Wednesday 27 January 2010

WILLIAM COTTON (1880-1958)



William Cotton trained as a fine artist at the Academie Julien in Paris. He exhibited at the Luxembourg Museum and other esteemed institutions, such as the Corcoran Art Gallery in Washington and the Art Institute of Chicago.

But Cotton's gallery paintings-- consistent with the fashion of his day-- often looked like sappy Victorian Valentines. They are mercifully forgotten today.



In the 1930s, Cotton turned from gallery painting to illustration and began doing caricatures of Broadway stars, writers and politicians for Vanity Fair and the New Yorker. For the first time, Cotton was forced to accept the subjects that editors assigned to him. He was forced to work on deadline. He no longer had the luxury of unlimited space to paint fancy lace collars and detailed fabric. Instead, he was forced to cut to the essentials, and simplify his images for reproduction on a small magazine page. The result was a long series of really neat, beautifully colored caricatures:









Cotton quickly became one of the most famous caricaturists of the 1930s. His artwork was seen by tens of thousands of people. Eleanor Roosevelt called his Vanity Fair portrait of her, "my favorite character picture."

I love the colors and bold simplification of forms in these pictures. For me, they are far superior to Cotton's gallery work. The relentless efficiency of the marketplace scrubbed away a lot of frills and pretensions, leaving Cotton's work clear, robust and decisive.
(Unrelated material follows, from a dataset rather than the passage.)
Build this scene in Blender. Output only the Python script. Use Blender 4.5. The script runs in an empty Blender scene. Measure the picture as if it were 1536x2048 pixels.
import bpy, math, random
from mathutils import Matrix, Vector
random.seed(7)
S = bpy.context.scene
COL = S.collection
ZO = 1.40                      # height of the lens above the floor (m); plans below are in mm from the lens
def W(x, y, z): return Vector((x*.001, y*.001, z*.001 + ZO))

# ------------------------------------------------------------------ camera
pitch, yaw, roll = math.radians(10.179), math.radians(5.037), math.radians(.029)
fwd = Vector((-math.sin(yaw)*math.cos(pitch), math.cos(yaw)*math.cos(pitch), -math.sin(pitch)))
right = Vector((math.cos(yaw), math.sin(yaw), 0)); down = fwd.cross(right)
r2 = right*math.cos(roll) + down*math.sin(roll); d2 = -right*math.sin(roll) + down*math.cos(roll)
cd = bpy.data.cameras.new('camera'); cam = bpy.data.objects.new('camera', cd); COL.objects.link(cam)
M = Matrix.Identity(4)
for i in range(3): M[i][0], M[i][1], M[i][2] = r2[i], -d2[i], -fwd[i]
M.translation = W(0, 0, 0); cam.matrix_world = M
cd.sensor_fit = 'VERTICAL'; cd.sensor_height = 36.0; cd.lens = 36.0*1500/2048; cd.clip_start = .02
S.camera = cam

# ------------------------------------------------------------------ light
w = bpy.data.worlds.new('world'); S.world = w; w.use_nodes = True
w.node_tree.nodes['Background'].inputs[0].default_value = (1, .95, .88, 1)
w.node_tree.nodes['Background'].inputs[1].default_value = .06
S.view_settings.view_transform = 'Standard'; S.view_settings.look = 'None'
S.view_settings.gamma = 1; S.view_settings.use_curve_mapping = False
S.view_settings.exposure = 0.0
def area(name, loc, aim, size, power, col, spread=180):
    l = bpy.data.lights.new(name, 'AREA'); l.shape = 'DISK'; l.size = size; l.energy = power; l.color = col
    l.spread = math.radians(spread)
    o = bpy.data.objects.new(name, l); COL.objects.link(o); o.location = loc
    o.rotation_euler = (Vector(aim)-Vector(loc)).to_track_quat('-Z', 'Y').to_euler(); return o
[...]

We love to be outraged when tasteless commercial sponsors impose restrictions on talented artists. Yet, nobody talks about the other side of the coin: artists whose mediocre "fine" art was improved by the challenges and limitations of commercial media and commercial audiences. It does happen, and we should keep our eyes and our minds open for it.

Those cold blooded market forces do a lot of damage, but there can also be value in keeping art employed in the service of commerce (just as the very first art was employed in the service of the hunt, back in the Cromagnon era). Art that serves no purpose other than to hang as an object on a museum wall often suffers because it is not integrated into daily life. That's one reason I have such a soft spot in my heart for illustration.